The dump is a sad place but it’s also a fascinating study of an industrial-level operation necessary in a consumer society based on the throw-it-away-and-buy-a-new-one principle. I suppose we have to do something with this stuff; 60-70 years ago if your air conditioner or TV set stopped working you brought it to a repair shop and put it back into service. No more. Today if your TV goes wonky, it’s off to Best Buy for a new one. For everything else there’s Wal-Mart, of course. The old item—whatever it may be—goes to the dump.

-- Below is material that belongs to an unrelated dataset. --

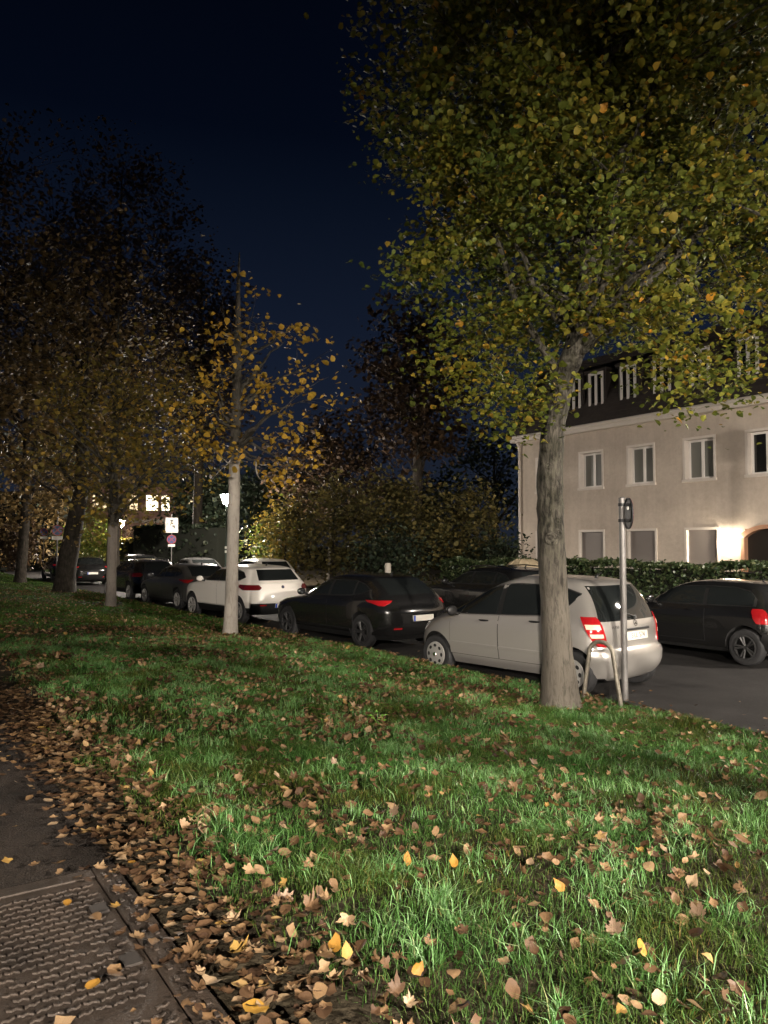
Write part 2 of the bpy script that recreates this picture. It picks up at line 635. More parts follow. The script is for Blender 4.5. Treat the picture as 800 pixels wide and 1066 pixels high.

Our dump is not to be compared with the piles of waste on the outskirts of major cities, some of which approach the size of smaller planets. I used to ride AMTRAK between Washington DC and New York City; just before crossing the Hudson River the train would pass the stupendous dumps in Newark, NJ and environs. These covered hundreds of acres—square miles, perhaps—and were at least 60 feet high. It’s rumored that victims of The Mob are sometimes put into these places, never to be seen again, needless to say. Not even the bodies of Jimmy Hoffa or Judge Crater are worth moving a few cubic miles of garbage to dig up. But for all of that, the Montgomery County Solid Waste Authority has no need to hang its head: we here do what we can to uphold the honor of the dump.